___ Data excerpt

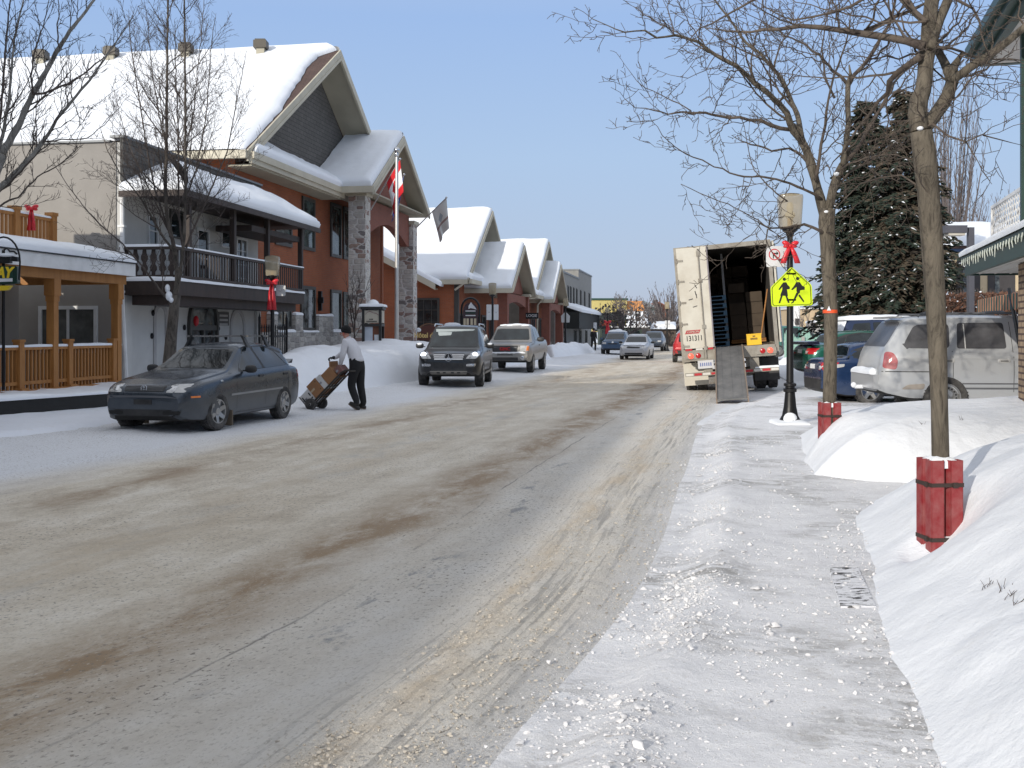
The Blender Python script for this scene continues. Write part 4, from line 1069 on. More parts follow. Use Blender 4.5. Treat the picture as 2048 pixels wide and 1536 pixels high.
# ---- grey flat building with awnings
FG = Fr(4.6, 96.0, .172)
gb = thing('flat_roofed_building', 'grey flat roofed commercial building with narrow upper windows and awnings', 'building', FG.P(12, -6, 0))
GSTUC = mat('grey_stucco', (.25, .245, .23), .9, bs=.2, bscale=10)
Lg = FG.ho(1183, 600, 0)[0]
mb = MB(); mb.fbox(FG, -6, Lg, -14, 0, -.1, 6.9); mb.fbox(FG, FG.ho(1157, 600, 0)[0], Lg, -14, 0.0, 6.9, 7.8); mb.build('wall', GSTUC, gb)
mb = MB(); a7 = FG.ho(1157, 600, 0)[0]; mb.fbox(FG, a7 - .05, Lg + .05, -14, .08, 7.8, 7.95); mb.fbox(FG, -6, a7 - .06, -.3, .08, 6.9, 7.05); mb.build('coping', GREYMET, gb)
fg = Pl(FG, 'o', 0)
for px in (1136, 1141, 1147, 1153, 1161, 1169, 1178):
 a = FG.ho(px, 590, 0)[0]; window(gb, fg, (a - .45, a + .45, 3.9, 5.9), WINFR, GLASS, .08)
BLUEAW = mat('blue_awning', (.03, .06, .13), .7)
a0_, a1_ = FG.ho(1137, 640, .8)[0], FG.ho(1165, 640, .8)[0]
mb = MB(); n = 8
for i in range(n):
 t0, t1 = math.pi / 2 * i / n, math.pi / 2 * (i + 1) / n
 q = lambda a, t: FG.P(a, .01 + 1.3 * math.sin(t), 1.9 + 1.3 * math.cos(t))
 mb.add([q(a0_, t0), q(a1_, t0), q(a1_, t1), q(a0_, t1)], [[3, 2, 1, 0]])
for a in (a0_, a1_): mb.poly([FG.P(a, .01, 1.9)] + [FG.P(a, .01 + 1.3 * math.sin(math.pi / 2 * i / n), 1.9 + 1.3 * math.cos(math.pi / 2 * i / n)) for i in range(n + 1)])
mb.build('blue_awning', BLUEAW, gb)
mb = MB(); mb.snow(FG.P(a0_, .75, 3.0), FG.P(a1_, .75, 3.0), FG.P(a1_, .02, 3.25), FG.P(a0_, .02, 3.25), .14, 14, 5, .3, .10, open_=(0, 0, 0, 1)); mb.build('awning_snow', SNOW, gb, smooth=True, angle=180)
a0_, a1_ = FG.ho(1166, 640, 1.9)[0] - 3, FG.ho(1199, 640, 1.9)[0]
mb = MB(); mb.fbox(FG, a0_, a1_, .01, 1.9, 1.9, 3.3); mb.build('canopy', mat('black_green_canvas', (.012, .014, .012), .7), gb)
mb = MB(); mb.snow(FG.P(a0_, 2.1, 3.3), FG.P(a1_, 2.1, 3.3), FG.P(a1_, .0, 4.0), FG.P(a0_, .0, 4.0), .35, 14, 8, .5, .05, open_=(0, 0, 0, 1)); mb.build('canopy_snow', SNOW, gb, smooth=True, angle=180)
for px in (1128, 1150, 1160, 1172):
 a = FG.ho(px, 670, 0)[0]; window(gb, fg, (a - 1.0, a + 1.0, .3, 1.8), WINFR, PANE_W, .1, nu=2)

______

What you have to do> Except for the pictures, print the data above exactly.

Response below>
The Blender Python script for this scene continues. Write part 4, from line 1069 on. More parts follow. Use Blender 4.5. Treat the picture as 2048 pixels wide and 1536 pixels high.
# ---- grey flat building with awnings
FG = Fr(4.6, 96.0, .172)
gb = thing('flat_roofed_building', 'grey flat roofed commercial building with narrow upper windows and awnings', 'building', FG.P(12, -6, 0))
GSTUC = mat('grey_stucco', (.25, .245, .23), .9, bs=.2, bscale=10)
Lg = FG.ho(1183, 600, 0)[0]
mb = MB(); mb.fbox(FG, -6, Lg, -14, 0, -.1, 6.9); mb.fbox(FG, FG.ho(1157, 600, 0)[0], Lg, -14, 0.0, 6.9, 7.8); mb.build('wall', GSTUC, gb)
mb = MB(); a7 = FG.ho(1157, 600, 0)[0]; mb.fbox(FG, a7 - .05, Lg + .05, -14, .08, 7.8, 7.95); mb.fbox(FG, -6, a7 - .06, -.3, .08, 6.9, 7.05); mb.build('coping', GREYMET, gb)
fg = Pl(FG, 'o', 0)
for px in (1136, 1141, 1147, 1153, 1161, 1169, 1178):
 a = FG.ho(px, 590, 0)[0]; window(gb, fg, (a - .45, a + .45, 3.9, 5.9), WINFR, GLASS, .08)
BLUEAW = mat('blue_awning', (.03, .06, .13), .7)
a0_, a1_ = FG.ho(1137, 640, .8)[0], FG.ho(1165, 640, .8)[0]
mb = MB(); n = 8
for i in range(n):
 t0, t1 = math.pi / 2 * i / n, math.pi / 2 * (i + 1) / n
 q = lambda a, t: FG.P(a, .01 + 1.3 * math.sin(t), 1.9 + 1.3 * math.cos(t))
 mb.add([q(a0_, t0), q(a1_, t0), q(a1_, t1), q(a0_, t1)], [[3, 2, 1, 0]])
for a in (a0_, a1_): mb.poly([FG.P(a, .01, 1.9)] + [FG.P(a, .01 + 1.3 * math.sin(math.pi / 2 * i / n), 1.9 + 1.3 * math.cos(math.pi / 2 * i / n)) for i in range(n + 1)])
mb.build('blue_awning', BLUEAW, gb)
mb = MB(); mb.snow(FG.P(a0_, .75, 3.0), FG.P(a1_, .75, 3.0), FG.P(a1_, .02, 3.25), FG.P(a0_, .02, 3.25), .14, 14, 5, .3, .10, open_=(0, 0, 0, 1)); mb.build('awning_snow', SNOW, gb, smooth=True, angle=180)
a0_, a1_ = FG.ho(1166, 640, 1.9)[0] - 3, FG.ho(1199, 640, 1.9)[0]
mb = MB(); mb.fbox(FG, a0_, a1_, .01, 1.9, 1.9, 3.3); mb.build('canopy', mat('black_green_canvas', (.012, .014, .012), .7), gb)
mb = MB(); mb.snow(FG.P(a0_, 2.1, 3.3), FG.P(a1_, 2.1, 3.3), FG.P(a1_, .0, 4.0), FG.P(a0_, .0, 4.0), .35, 14, 8, .5, .05, open_=(0, 0, 0, 1)); mb.build('canopy_snow', SNOW, gb, smooth=True, angle=180)
for px in (1128, 1150, 1160, 1172):
 a = FG.ho(px, 670, 0)[0]; window(gb, fg, (a - 1.0, a + 1.0, .3, 1.8), WINFR, PANE_W, .1, nu=2)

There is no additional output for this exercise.